Hugh Massingberd

All the way from Folk to Electric

issue 21 May 2005

Faced with a choice on election night of staying in to watch the results coming in on the box or heading out to The Anvil, Basingstoke, to catch a live show by The Manfreds — featuring my old school contemporary Michael d’Abo on vocals, as well as his apparently ageless predecessor, Paul Jones — it was, as Homer Simpson sometimes says, ‘a no-brainer’. In spite of a single, seemingly slighting reference (from Elvis Costello) to Manfred Mann in this stimulating study of Bob Dylan, I still believe the group to have been among the best interpreters of his songs and I’m sure I have read somewhere that Dylan himself has endorsed this view. The story goes that the relationship got off to a sticky start when Mann, after hearing some demo-tapes, observed that it was a pity Dylan couldn’t find a better vocalist. The singer was, of course, none other than the song-writer.

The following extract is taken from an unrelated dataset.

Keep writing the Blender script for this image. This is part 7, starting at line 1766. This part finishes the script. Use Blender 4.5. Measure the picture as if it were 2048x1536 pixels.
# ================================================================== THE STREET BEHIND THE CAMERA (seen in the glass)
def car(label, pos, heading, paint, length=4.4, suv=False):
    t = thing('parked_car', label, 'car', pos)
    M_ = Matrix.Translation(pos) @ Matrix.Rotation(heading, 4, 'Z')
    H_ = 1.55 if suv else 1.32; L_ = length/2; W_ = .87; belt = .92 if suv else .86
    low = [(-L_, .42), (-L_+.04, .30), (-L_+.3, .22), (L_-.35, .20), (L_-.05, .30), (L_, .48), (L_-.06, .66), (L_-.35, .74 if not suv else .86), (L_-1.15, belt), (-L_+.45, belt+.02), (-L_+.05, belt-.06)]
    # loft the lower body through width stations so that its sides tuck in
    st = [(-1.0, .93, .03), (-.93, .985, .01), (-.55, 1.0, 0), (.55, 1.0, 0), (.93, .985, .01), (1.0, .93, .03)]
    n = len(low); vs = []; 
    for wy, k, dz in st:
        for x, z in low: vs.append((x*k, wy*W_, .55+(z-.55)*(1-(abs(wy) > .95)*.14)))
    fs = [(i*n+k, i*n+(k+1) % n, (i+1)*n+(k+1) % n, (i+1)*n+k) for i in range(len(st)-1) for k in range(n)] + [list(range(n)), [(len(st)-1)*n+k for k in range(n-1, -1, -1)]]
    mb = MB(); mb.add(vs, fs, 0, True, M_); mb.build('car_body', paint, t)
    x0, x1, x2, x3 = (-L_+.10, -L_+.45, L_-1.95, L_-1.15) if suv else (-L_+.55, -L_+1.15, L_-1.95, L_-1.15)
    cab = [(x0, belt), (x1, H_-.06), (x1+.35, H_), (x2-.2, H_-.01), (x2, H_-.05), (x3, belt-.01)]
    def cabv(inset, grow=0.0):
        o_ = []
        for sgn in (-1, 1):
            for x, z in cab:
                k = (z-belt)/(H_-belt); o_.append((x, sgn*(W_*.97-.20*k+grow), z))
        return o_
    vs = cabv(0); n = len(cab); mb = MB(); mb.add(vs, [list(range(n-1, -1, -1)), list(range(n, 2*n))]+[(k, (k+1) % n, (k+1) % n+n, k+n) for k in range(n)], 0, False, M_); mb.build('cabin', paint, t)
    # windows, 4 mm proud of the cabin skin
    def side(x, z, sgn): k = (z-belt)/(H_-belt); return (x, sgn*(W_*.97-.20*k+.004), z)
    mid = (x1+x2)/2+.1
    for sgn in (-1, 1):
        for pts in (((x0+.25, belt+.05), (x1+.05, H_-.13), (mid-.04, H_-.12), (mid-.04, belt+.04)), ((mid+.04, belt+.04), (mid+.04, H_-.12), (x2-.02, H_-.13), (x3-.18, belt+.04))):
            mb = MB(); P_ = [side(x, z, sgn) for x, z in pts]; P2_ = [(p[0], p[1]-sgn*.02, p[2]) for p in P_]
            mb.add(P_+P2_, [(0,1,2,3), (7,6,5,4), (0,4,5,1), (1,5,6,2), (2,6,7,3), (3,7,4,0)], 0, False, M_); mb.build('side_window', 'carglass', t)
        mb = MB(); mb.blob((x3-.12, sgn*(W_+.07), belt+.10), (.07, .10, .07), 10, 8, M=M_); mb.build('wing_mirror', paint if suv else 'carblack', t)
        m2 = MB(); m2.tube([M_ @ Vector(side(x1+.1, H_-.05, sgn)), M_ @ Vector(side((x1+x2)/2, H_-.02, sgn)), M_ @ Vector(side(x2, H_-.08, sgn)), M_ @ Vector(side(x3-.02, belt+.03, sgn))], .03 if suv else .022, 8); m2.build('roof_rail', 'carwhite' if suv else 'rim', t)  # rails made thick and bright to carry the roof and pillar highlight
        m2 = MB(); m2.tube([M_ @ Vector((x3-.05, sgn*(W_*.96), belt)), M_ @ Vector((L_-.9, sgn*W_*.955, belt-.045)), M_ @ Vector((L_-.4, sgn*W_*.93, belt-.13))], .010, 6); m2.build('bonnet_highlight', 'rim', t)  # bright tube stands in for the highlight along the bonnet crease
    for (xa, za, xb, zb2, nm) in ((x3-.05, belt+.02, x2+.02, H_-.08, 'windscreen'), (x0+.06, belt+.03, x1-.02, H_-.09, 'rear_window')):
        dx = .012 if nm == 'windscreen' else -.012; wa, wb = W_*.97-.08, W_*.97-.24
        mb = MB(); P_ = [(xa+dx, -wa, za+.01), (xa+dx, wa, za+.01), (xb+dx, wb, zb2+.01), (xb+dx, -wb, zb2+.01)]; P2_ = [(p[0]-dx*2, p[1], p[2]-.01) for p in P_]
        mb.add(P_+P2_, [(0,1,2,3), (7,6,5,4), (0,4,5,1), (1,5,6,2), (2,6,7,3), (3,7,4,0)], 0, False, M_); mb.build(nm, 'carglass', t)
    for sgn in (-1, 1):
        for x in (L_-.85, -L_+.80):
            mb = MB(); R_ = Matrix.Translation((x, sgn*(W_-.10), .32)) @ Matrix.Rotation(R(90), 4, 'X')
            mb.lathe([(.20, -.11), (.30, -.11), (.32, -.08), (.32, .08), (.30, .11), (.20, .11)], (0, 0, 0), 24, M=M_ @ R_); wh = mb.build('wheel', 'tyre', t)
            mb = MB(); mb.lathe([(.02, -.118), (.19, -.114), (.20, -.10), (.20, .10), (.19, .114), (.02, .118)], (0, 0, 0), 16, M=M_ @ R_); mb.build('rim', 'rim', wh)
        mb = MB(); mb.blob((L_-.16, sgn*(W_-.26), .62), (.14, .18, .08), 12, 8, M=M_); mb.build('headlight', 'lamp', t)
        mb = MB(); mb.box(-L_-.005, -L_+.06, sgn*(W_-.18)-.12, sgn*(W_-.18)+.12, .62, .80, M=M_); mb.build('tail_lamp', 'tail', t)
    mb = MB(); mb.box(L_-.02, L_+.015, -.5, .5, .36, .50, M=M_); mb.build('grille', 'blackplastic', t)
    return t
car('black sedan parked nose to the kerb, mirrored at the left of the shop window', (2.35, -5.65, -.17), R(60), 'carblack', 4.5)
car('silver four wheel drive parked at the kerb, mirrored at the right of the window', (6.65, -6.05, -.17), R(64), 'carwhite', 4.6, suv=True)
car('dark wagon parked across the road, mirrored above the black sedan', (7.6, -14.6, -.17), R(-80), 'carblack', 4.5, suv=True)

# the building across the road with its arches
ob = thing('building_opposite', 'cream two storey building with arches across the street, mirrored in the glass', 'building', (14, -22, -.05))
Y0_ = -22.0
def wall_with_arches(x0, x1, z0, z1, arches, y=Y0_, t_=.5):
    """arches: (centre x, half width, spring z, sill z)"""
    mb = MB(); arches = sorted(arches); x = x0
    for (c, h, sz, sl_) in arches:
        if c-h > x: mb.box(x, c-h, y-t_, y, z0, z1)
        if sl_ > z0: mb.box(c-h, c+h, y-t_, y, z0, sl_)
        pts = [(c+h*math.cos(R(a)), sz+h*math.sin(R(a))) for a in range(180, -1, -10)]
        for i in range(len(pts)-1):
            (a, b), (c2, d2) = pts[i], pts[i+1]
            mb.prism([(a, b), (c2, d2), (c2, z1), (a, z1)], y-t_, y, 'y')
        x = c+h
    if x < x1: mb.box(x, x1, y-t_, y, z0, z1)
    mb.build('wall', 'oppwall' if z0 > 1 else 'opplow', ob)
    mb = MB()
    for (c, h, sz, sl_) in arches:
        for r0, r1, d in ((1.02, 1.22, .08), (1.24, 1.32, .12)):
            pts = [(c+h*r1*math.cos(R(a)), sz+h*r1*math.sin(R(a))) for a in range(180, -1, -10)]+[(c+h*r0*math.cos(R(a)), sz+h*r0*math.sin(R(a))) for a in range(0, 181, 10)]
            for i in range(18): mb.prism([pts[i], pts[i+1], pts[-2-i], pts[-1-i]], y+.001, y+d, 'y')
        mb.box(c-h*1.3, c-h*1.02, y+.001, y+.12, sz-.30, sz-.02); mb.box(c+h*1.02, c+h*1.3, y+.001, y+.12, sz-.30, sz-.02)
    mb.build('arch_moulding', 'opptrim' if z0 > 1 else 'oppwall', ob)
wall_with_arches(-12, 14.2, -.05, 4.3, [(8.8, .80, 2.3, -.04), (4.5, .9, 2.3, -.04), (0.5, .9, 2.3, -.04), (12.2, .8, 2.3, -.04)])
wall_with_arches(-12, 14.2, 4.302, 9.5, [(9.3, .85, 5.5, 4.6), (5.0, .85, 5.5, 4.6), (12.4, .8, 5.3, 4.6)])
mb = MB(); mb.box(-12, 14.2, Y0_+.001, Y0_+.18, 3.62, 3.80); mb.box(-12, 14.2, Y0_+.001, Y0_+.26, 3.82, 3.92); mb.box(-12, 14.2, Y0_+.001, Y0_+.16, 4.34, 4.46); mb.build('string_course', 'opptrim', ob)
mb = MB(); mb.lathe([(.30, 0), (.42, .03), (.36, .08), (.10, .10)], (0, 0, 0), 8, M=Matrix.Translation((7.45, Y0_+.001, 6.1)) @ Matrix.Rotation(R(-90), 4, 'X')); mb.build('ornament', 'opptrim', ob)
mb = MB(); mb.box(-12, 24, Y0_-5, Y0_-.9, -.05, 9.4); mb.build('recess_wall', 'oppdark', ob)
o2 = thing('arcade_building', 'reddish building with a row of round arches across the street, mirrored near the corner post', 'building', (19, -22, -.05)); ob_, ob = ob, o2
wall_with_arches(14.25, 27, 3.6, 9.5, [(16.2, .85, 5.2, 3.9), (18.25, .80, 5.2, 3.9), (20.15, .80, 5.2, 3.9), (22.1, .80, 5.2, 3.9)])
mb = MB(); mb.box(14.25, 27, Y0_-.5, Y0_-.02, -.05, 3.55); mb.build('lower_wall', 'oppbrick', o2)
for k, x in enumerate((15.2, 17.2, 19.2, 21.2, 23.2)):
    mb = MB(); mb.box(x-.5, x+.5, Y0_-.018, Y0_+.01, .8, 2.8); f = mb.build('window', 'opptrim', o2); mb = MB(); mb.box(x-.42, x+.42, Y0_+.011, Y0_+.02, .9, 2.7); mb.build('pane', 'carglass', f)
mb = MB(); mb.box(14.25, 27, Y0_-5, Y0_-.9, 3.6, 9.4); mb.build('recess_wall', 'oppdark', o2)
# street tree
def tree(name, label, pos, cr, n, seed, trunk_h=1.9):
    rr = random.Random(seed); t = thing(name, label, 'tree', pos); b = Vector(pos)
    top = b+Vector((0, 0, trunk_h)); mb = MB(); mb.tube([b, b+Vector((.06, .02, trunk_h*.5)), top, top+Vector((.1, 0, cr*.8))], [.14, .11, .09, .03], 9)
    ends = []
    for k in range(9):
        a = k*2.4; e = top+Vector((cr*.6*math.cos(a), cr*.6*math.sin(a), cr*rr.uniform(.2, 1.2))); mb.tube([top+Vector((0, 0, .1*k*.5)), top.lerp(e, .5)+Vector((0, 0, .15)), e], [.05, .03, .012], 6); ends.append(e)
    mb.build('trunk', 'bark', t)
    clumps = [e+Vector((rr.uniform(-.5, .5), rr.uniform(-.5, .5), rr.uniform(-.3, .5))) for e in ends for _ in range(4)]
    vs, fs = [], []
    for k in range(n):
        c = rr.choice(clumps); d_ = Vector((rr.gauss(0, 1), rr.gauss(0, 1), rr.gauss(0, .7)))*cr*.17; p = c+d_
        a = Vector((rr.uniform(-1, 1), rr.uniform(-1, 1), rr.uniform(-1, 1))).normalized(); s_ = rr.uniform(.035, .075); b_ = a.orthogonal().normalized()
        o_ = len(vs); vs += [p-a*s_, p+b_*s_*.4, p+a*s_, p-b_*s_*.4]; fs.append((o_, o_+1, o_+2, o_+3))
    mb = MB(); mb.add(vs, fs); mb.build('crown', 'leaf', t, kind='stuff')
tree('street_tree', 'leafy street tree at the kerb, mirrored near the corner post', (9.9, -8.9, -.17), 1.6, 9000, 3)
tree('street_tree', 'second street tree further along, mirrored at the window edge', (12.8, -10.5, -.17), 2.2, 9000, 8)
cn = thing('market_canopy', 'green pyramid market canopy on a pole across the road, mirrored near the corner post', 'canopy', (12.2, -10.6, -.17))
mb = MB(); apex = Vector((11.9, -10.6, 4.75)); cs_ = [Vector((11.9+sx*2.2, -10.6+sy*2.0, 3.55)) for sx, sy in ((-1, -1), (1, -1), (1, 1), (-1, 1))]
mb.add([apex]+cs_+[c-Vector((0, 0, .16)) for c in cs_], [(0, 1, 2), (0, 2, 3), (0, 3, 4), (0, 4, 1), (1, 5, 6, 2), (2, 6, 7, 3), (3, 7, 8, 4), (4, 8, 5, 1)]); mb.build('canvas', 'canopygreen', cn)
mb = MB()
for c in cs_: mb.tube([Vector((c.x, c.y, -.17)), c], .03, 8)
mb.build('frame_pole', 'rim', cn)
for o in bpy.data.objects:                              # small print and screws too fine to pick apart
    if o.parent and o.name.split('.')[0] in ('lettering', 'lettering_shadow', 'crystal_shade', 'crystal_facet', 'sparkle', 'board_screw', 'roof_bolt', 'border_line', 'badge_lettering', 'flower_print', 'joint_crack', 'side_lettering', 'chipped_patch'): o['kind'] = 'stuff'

‘Everyone remembers where they were when they heard that Kennedy was shot,’ Greil Marcus quotes a friend saying. ‘I wonder how many people remember where they were when they first heard Bob Dylan’s voice. It’s so unexpected.’ In my own case, I remember being astounded when Dylan, as ‘a complete unknown’ (to cite a line from the chorus of ‘Like a Rolling Stone’) in the role of a vagabond troubadour, suddenly emerged as an extraordinary apparition on the screen at the end of a run-of-the-mill television play in the early 1960s. As Marcus writes of his own first sighting of this phenomenon, in 1963:

Something in his demeanor dared you to pin him down, to sum him up and write him off, and you couldn’t do it. From the way he sang and the way he moved, you couldn’t tell where he was from, where he’d been, or where he was going — though the way he moved and sang made you want to know all of those things.